И похоже, не только я считал такое поведение недопустимым. На педсовете некоторые учителя оказали Головачу сопротивление, но он его не столько преодолел, сколько игнорировал. Я был еще больше ошарашен. Но по-прежнему был уверен, что это скоро разъяснится и справедливость восторжествует. Да и чему тут было разъясняться, чему торжествовать? Тем не менее ничего не разъяснилось, а восторжествовала прострация — глубокомысленный разговор о проступке, которого не было.
Ребята мне сочувствовали, поддерживали меня. Защищала меня и комсомольская организация школы в лице ее секретаря Левы Рабиновича, с которым я потом на этой почве сдружился. Что нас сдружило? Политическая оппозиция? Но ни он, ни я тогда в оппозиции не были — наоборот, мы вступались за советский порядок. Он просто знал, как было дело, а для того, чтоб не знать, надо было себя не уважать. Теперь я понимаю, что именно это и только это от всех и требовалось. Но тогда этого, тем более в такой окончательной форме, не понимал никто. В это втягивались, но не понимали. И я тоже не мог поверить в непререкаемость абсурда.

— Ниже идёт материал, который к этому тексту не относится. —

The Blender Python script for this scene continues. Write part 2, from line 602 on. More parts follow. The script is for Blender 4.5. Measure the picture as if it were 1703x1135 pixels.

Я появлялся в классе на уроках, хотя было строго-настрого приказано меня не пускать. Одни учителя меня выгоняли, а я сопротивлялся, другие нет. Как говорится, шла борьба. Я и сам воспринимал это как борьбу за справедливость и намеревался, как меня учили, отстаивать ее до конца. Поразительно, что о справедливости я тогда думал больше, чем о нависшей надо мной угрозе оказаться на улице. А это вполне могло случиться. Дело происходило в начале восьмого класса, а обязательным тогда в СССР было только семилетнее обучение. Но такого уровня произвола я представить себе не мог.
Но все хорошо в меру — партизанская борьба в школе и неестественное мое положение начали меня утомлять, и я отправился искать справедливость выше, в областной комитет комсомола. Помещался он в самом центре города, на Крещатике, в небольшом, но уютном двухэтажном особнячке. Комсомольские комитеты я все еще представлял себе по Николаю Островскому и подобной литературе. Так же представлял я себе и райком, когда ходил к товарищу Миндлину. Кстати, внешне его контора больше соответствовала моему представлению о комсомолии, чем обком,— легче мне от этого, как видел читатель, не было. Не уверен, что и от внутреннего сходства кому-нибудь стало бы лучше. Однако у обкома не было и внешнего сходства с былыми временами — никакой «братвы», никакого «даешь!»: учреждение. Впрочем, не до такой степени учреждение, как, допустим, в шестидесятых — нравы изменялись в эту сторону, но пока еще были проще, чем после войны. Хотя все уже было ничуть не менее лживо.
Из этого не следует, что лживы были все, кто там тогда работал. Если б я даже так думал, то скоро бы в этом усомнился. Секретарша направила меня к заведующей школьным отделом — Зое Федотовой. Я звал эту женщину по имени-отчеству, но сейчас ее отчество, к сожалению, забыл. Поэтому в дальнейшем мне придется называть ее по фамилии, хотя наши отношения не были столь далекими (как не были они столь коротки, чтоб звать ее по имени). Несмотря на все хитросплетения политики, несмотря на то, что она была функционером страшного и бессмысленного режима, несмотря на все официозное, что она иногда по своей и не по своей воле говорила, я сохранил о ней самые теплые и благодарные воспоминания. Она — во всяком случае, когда я ее знал — была хорошим человеком.